**EXERCISE INSTRUCTIONS:** Every line below should be copied exactly; drop the pictures.

**MATERIAL:**
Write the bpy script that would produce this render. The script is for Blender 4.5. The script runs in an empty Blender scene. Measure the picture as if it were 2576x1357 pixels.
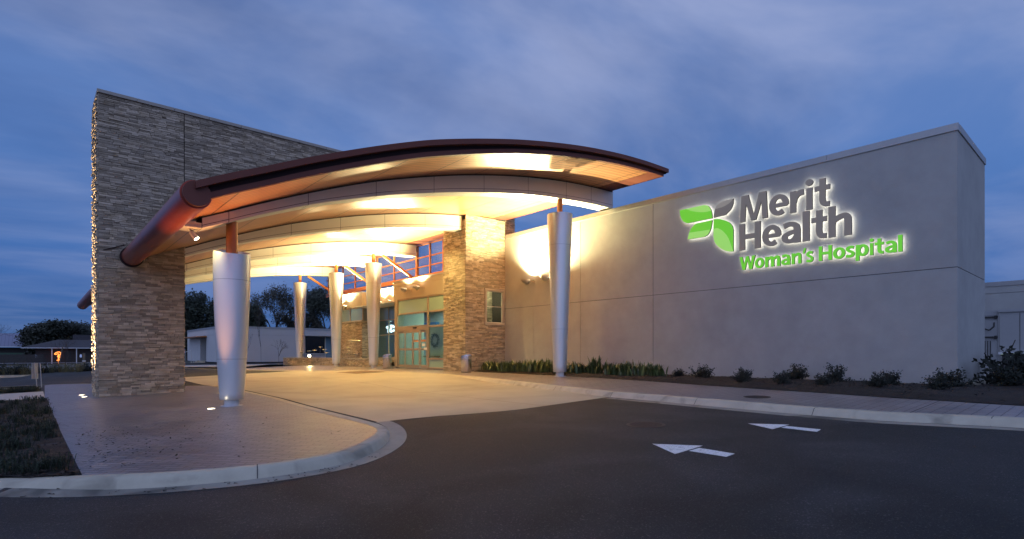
import bpy, bmesh, math, random
from mathutils import Vector, Matrix, noise
R = math.radians
sc = bpy.context.scene
col = sc.collection
random.seed(7)

# ------------------------------------------------------------------ camera, sky, exposure
cam_d = bpy.data.cameras.new('camera'); cam = bpy.data.objects.new('camera', cam_d); col.objects.link(cam)
cam.location = (0, 0, 1.0)
cam.rotation_euler = (R(90), 0, R(-41.286))
cam_d.sensor_width = 36; cam_d.lens = 1370 / 2576 * 36
cam_d.shift_y = 209.5 / 2576
cam_d.clip_start = 0.1; cam_d.clip_end = 4000
sc.camera = cam
sc.view_settings.view_transform = 'Standard'; sc.view_settings.look = 'None'
sc.view_settings.exposure = 0; sc.view_settings.gamma = 1
sc.cycles.use_denoising = True
sc.cycles.max_bounces = 7; sc.cycles.diffuse_bounces = 5; sc.cycles.glossy_bounces = 3
sc.cycles.transmission_bounces = 4; sc.cycles.transparent_max_bounces = 8
sc.cycles.sample_clamp_indirect = 6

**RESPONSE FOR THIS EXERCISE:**
Write the bpy script that would produce this render. The script is for Blender 4.5. The script runs in an empty Blender scene. Measure the picture as if it were 2576x1357 pixels.
import bpy, bmesh, math, random
from mathutils import Vector, Matrix, noise
R = math.radians
sc = bpy.context.scene
col = sc.collection
random.seed(7)

# ------------------------------------------------------------------ camera, sky, exposure
cam_d = bpy.data.cameras.new('camera'); cam = bpy.data.objects.new('camera', cam_d); col.objects.link(cam)
cam.location = (0, 0, 1.0)
cam.rotation_euler = (R(90), 0, R(-41.286))
cam_d.sensor_width = 36; cam_d.lens = 1370 / 2576 * 36
cam_d.shift_y = 209.5 / 2576
cam_d.clip_start = 0.1; cam_d.clip_end = 4000
sc.camera = cam
sc.view_settings.view_transform = 'Standard'; sc.view_settings.look = 'None'
sc.view_settings.exposure = 0; sc.view_settings.gamma = 1
sc.cycles.use_denoising = True
sc.cycles.max_bounces = 7; sc.cycles.diffuse_bounces = 5; sc.cycles.glossy_bounces = 3
sc.cycles.transmission_bounces = 4; sc.cycles.transparent_max_bounces = 8
sc.cycles.sample_clamp_indirect = 6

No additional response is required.